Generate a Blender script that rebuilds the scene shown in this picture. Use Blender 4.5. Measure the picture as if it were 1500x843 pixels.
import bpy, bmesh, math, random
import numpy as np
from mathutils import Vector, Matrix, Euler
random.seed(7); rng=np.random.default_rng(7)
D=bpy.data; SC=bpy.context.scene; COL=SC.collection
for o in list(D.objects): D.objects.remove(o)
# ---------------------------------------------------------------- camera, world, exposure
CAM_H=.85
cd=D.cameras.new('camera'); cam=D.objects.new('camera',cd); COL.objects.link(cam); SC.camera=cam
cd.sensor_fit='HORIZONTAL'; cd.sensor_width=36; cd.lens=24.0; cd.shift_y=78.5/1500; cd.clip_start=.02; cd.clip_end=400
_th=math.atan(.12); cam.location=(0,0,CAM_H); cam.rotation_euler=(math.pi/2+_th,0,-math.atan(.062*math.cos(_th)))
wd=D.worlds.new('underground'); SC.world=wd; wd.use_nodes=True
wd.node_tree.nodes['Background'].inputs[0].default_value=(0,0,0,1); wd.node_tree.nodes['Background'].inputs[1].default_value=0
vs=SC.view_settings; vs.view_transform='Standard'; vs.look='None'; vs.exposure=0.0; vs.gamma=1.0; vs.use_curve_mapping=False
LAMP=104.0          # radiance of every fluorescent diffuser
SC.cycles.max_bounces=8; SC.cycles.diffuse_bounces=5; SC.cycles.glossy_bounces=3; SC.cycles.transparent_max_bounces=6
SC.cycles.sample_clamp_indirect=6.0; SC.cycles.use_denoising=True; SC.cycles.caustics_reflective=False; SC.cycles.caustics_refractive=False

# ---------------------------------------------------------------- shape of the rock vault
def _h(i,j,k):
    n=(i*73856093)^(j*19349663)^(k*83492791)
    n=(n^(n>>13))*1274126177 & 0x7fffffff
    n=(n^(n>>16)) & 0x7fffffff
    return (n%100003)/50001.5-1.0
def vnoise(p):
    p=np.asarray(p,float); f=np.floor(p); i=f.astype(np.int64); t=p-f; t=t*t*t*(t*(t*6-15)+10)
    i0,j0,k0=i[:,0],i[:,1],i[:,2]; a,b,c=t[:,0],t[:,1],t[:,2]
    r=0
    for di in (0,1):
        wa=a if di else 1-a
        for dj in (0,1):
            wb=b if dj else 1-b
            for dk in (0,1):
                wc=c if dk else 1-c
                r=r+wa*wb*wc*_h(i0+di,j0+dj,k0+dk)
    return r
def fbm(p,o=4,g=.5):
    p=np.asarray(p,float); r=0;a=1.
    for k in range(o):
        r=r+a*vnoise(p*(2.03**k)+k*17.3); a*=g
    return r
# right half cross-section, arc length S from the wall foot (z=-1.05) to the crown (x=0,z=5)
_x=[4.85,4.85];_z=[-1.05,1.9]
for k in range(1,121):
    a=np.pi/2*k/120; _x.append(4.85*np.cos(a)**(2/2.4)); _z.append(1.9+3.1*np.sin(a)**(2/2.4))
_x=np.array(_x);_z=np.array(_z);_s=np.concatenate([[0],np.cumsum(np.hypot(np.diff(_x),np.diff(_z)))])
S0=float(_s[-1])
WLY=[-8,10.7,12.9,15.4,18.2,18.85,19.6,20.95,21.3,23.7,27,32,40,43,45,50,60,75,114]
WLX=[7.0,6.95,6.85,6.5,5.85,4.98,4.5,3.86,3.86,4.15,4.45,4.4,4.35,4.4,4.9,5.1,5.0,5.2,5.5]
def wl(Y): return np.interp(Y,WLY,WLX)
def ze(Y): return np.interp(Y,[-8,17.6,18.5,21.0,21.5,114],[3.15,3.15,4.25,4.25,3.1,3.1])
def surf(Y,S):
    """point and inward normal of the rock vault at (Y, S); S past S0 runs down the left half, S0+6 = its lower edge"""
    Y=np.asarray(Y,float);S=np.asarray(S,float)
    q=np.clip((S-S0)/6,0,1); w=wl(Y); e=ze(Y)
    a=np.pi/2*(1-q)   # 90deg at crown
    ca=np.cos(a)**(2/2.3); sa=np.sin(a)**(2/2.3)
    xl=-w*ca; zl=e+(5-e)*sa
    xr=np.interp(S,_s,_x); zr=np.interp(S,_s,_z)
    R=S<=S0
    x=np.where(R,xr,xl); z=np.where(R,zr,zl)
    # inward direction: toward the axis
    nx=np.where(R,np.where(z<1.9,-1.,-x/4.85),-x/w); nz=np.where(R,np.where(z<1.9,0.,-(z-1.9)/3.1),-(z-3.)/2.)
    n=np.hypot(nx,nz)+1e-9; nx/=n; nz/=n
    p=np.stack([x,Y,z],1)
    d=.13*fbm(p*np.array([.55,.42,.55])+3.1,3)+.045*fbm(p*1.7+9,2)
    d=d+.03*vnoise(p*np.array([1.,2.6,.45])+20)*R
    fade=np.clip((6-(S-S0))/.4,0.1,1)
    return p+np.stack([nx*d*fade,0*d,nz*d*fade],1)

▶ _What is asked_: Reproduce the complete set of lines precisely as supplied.

▶ _Finished exercise_:
Generate a Blender script that rebuilds the scene shown in this picture. Use Blender 4.5. Measure the picture as if it were 1500x843 pixels.
import bpy, bmesh, math, random
import numpy as np
from mathutils import Vector, Matrix, Euler
random.seed(7); rng=np.random.default_rng(7)
D=bpy.data; SC=bpy.context.scene; COL=SC.collection
for o in list(D.objects): D.objects.remove(o)
# ---------------------------------------------------------------- camera, world, exposure
CAM_H=.85
cd=D.cameras.new('camera'); cam=D.objects.new('camera',cd); COL.objects.link(cam); SC.camera=cam
cd.sensor_fit='HORIZONTAL'; cd.sensor_width=36; cd.lens=24.0; cd.shift_y=78.5/1500; cd.clip_start=.02; cd.clip_end=400
_th=math.atan(.12); cam.location=(0,0,CAM_H); cam.rotation_euler=(math.pi/2+_th,0,-math.atan(.062*math.cos(_th)))
wd=D.worlds.new('underground'); SC.world=wd; wd.use_nodes=True
wd.node_tree.nodes['Background'].inputs[0].default_value=(0,0,0,1); wd.node_tree.nodes['Background'].inputs[1].default_value=0
vs=SC.view_settings; vs.view_transform='Standard'; vs.look='None'; vs.exposure=0.0; vs.gamma=1.0; vs.use_curve_mapping=False
LAMP=104.0          # radiance of every fluorescent diffuser
SC.cycles.max_bounces=8; SC.cycles.diffuse_bounces=5; SC.cycles.glossy_bounces=3; SC.cycles.transparent_max_bounces=6
SC.cycles.sample_clamp_indirect=6.0; SC.cycles.use_denoising=True; SC.cycles.caustics_reflective=False; SC.cycles.caustics_refractive=False

# ---------------------------------------------------------------- shape of the rock vault
def _h(i,j,k):
    n=(i*73856093)^(j*19349663)^(k*83492791)
    n=(n^(n>>13))*1274126177 & 0x7fffffff
    n=(n^(n>>16)) & 0x7fffffff
    return (n%100003)/50001.5-1.0
def vnoise(p):
    p=np.asarray(p,float); f=np.floor(p); i=f.astype(np.int64); t=p-f; t=t*t*t*(t*(t*6-15)+10)
    i0,j0,k0=i[:,0],i[:,1],i[:,2]; a,b,c=t[:,0],t[:,1],t[:,2]
    r=0
    for di in (0,1):
        wa=a if di else 1-a
        for dj in (0,1):
            wb=b if dj else 1-b
            for dk in (0,1):
                wc=c if dk else 1-c
                r=r+wa*wb*wc*_h(i0+di,j0+dj,k0+dk)
    return r
def fbm(p,o=4,g=.5):
    p=np.asarray(p,float); r=0;a=1.
    for k in range(o):
        r=r+a*vnoise(p*(2.03**k)+k*17.3); a*=g
    return r
# right half cross-section, arc length S from the wall foot (z=-1.05) to the crown (x=0,z=5)
_x=[4.85,4.85];_z=[-1.05,1.9]
for k in range(1,121):
    a=np.pi/2*k/120; _x.append(4.85*np.cos(a)**(2/2.4)); _z.append(1.9+3.1*np.sin(a)**(2/2.4))
_x=np.array(_x);_z=np.array(_z);_s=np.concatenate([[0],np.cumsum(np.hypot(np.diff(_x),np.diff(_z)))])
S0=float(_s[-1])
WLY=[-8,10.7,12.9,15.4,18.2,18.85,19.6,20.95,21.3,23.7,27,32,40,43,45,50,60,75,114]
WLX=[7.0,6.95,6.85,6.5,5.85,4.98,4.5,3.86,3.86,4.15,4.45,4.4,4.35,4.4,4.9,5.1,5.0,5.2,5.5]
def wl(Y): return np.interp(Y,WLY,WLX)
def ze(Y): return np.interp(Y,[-8,17.6,18.5,21.0,21.5,114],[3.15,3.15,4.25,4.25,3.1,3.1])
def surf(Y,S):
    """point and inward normal of the rock vault at (Y, S); S past S0 runs down the left half, S0+6 = its lower edge"""
    Y=np.asarray(Y,float);S=np.asarray(S,float)
    q=np.clip((S-S0)/6,0,1); w=wl(Y); e=ze(Y)
    a=np.pi/2*(1-q)   # 90deg at crown
    ca=np.cos(a)**(2/2.3); sa=np.sin(a)**(2/2.3)
    xl=-w*ca; zl=e+(5-e)*sa
    xr=np.interp(S,_s,_x); zr=np.interp(S,_s,_z)
    R=S<=S0
    x=np.where(R,xr,xl); z=np.where(R,zr,zl)
    # inward direction: toward the axis
    nx=np.where(R,np.where(z<1.9,-1.,-x/4.85),-x/w); nz=np.where(R,np.where(z<1.9,0.,-(z-1.9)/3.1),-(z-3.)/2.)
    n=np.hypot(nx,nz)+1e-9; nx/=n; nz/=n
    p=np.stack([x,Y,z],1)
    d=.13*fbm(p*np.array([.55,.42,.55])+3.1,3)+.045*fbm(p*1.7+9,2)
    d=d+.03*vnoise(p*np.array([1.,2.6,.45])+20)*R
    fade=np.clip((6-(S-S0))/.4,0.1,1)
    return p+np.stack([nx*d*fade,0*d,nz*d*fade],1)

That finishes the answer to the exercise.